Transcribe the material verbatim in full; the pictures do not belong in the copy.

--- SUPPLIED INFORMATION ---

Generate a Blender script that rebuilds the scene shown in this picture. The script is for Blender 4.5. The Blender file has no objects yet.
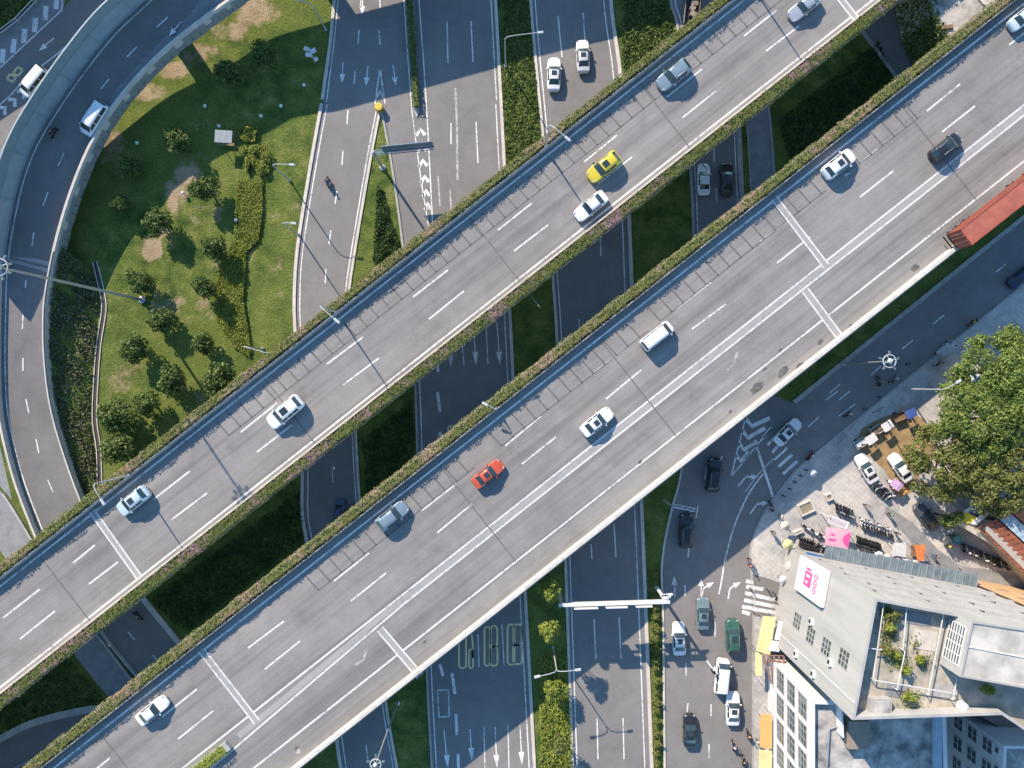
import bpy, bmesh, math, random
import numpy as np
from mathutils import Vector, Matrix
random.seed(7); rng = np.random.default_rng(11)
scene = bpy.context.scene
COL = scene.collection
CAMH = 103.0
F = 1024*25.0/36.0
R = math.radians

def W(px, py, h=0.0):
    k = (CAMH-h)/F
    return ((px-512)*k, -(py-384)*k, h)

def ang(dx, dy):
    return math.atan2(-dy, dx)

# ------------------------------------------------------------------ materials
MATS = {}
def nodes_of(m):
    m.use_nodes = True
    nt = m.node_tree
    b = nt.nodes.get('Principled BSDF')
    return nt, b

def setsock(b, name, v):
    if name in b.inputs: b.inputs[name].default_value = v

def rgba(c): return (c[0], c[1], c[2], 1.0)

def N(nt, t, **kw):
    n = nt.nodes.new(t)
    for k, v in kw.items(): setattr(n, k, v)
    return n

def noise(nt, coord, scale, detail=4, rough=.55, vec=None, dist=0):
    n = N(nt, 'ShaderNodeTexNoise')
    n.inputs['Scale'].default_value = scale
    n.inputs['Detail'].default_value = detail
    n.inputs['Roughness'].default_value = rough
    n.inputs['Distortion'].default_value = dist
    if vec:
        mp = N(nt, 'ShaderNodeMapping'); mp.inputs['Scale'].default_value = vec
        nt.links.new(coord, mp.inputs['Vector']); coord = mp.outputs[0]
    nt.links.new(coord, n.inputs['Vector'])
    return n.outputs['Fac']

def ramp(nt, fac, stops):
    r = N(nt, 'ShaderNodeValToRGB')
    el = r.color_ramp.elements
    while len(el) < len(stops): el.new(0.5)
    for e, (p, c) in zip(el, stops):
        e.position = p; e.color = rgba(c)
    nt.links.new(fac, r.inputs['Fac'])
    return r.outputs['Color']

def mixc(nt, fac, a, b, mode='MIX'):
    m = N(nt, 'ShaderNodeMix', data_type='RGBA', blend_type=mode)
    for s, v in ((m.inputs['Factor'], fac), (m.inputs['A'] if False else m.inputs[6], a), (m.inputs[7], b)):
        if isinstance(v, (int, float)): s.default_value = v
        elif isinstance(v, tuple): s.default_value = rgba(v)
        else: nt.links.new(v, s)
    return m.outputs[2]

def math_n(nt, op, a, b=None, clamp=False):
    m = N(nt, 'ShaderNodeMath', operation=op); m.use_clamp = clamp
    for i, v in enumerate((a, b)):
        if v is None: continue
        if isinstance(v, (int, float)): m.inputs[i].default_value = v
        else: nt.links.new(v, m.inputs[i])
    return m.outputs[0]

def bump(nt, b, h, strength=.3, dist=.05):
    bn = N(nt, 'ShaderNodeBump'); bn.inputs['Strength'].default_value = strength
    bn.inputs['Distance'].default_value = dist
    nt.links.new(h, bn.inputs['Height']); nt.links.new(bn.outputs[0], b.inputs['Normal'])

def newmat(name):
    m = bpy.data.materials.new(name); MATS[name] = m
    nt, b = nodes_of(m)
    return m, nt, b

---

* _EXERCISE ANSWER_
Generate a Blender script that rebuilds the scene shown in this picture. The script is for Blender 4.5. The Blender file has no objects yet.
import bpy, bmesh, math, random
import numpy as np
from mathutils import Vector, Matrix
random.seed(7); rng = np.random.default_rng(11)
scene = bpy.context.scene
COL = scene.collection
CAMH = 103.0
F = 1024*25.0/36.0
R = math.radians

def W(px, py, h=0.0):
    k = (CAMH-h)/F
    return ((px-512)*k, -(py-384)*k, h)

def ang(dx, dy):
    return math.atan2(-dy, dx)

# ------------------------------------------------------------------ materials
MATS = {}
def nodes_of(m):
    m.use_nodes = True
    nt = m.node_tree
    b = nt.nodes.get('Principled BSDF')
    return nt, b

def setsock(b, name, v):
    if name in b.inputs: b.inputs[name].default_value = v

def rgba(c): return (c[0], c[1], c[2], 1.0)

def N(nt, t, **kw):
    n = nt.nodes.new(t)
    for k, v in kw.items(): setattr(n, k, v)
    return n

def noise(nt, coord, scale, detail=4, rough=.55, vec=None, dist=0):
    n = N(nt, 'ShaderNodeTexNoise')
    n.inputs['Scale'].default_value = scale
    n.inputs['Detail'].default_value = detail
    n.inputs['Roughness'].default_value = rough
    n.inputs['Distortion'].default_value = dist
    if vec:
        mp = N(nt, 'ShaderNodeMapping'); mp.inputs['Scale'].default_value = vec
        nt.links.new(coord, mp.inputs['Vector']); coord = mp.outputs[0]
    nt.links.new(coord, n.inputs['Vector'])
    return n.outputs['Fac']

def ramp(nt, fac, stops):
    r = N(nt, 'ShaderNodeValToRGB')
    el = r.color_ramp.elements
    while len(el) < len(stops): el.new(0.5)
    for e, (p, c) in zip(el, stops):
        e.position = p; e.color = rgba(c)
    nt.links.new(fac, r.inputs['Fac'])
    return r.outputs['Color']

def mixc(nt, fac, a, b, mode='MIX'):
    m = N(nt, 'ShaderNodeMix', data_type='RGBA', blend_type=mode)
    for s, v in ((m.inputs['Factor'], fac), (m.inputs['A'] if False else m.inputs[6], a), (m.inputs[7], b)):
        if isinstance(v, (int, float)): s.default_value = v
        elif isinstance(v, tuple): s.default_value = rgba(v)
        else: nt.links.new(v, s)
    return m.outputs[2]

def math_n(nt, op, a, b=None, clamp=False):
    m = N(nt, 'ShaderNodeMath', operation=op); m.use_clamp = clamp
    for i, v in enumerate((a, b)):
        if v is None: continue
        if isinstance(v, (int, float)): m.inputs[i].default_value = v
        else: nt.links.new(v, m.inputs[i])
    return m.outputs[0]

def bump(nt, b, h, strength=.3, dist=.05):
    bn = N(nt, 'ShaderNodeBump'); bn.inputs['Strength'].default_value = strength
    bn.inputs['Distance'].default_value = dist
    nt.links.new(h, bn.inputs['Height']); nt.links.new(bn.outputs[0], b.inputs['Normal'])

def newmat(name):
    m = bpy.data.materials.new(name); MATS[name] = m
    nt, b = nodes_of(m)
    return m, nt, b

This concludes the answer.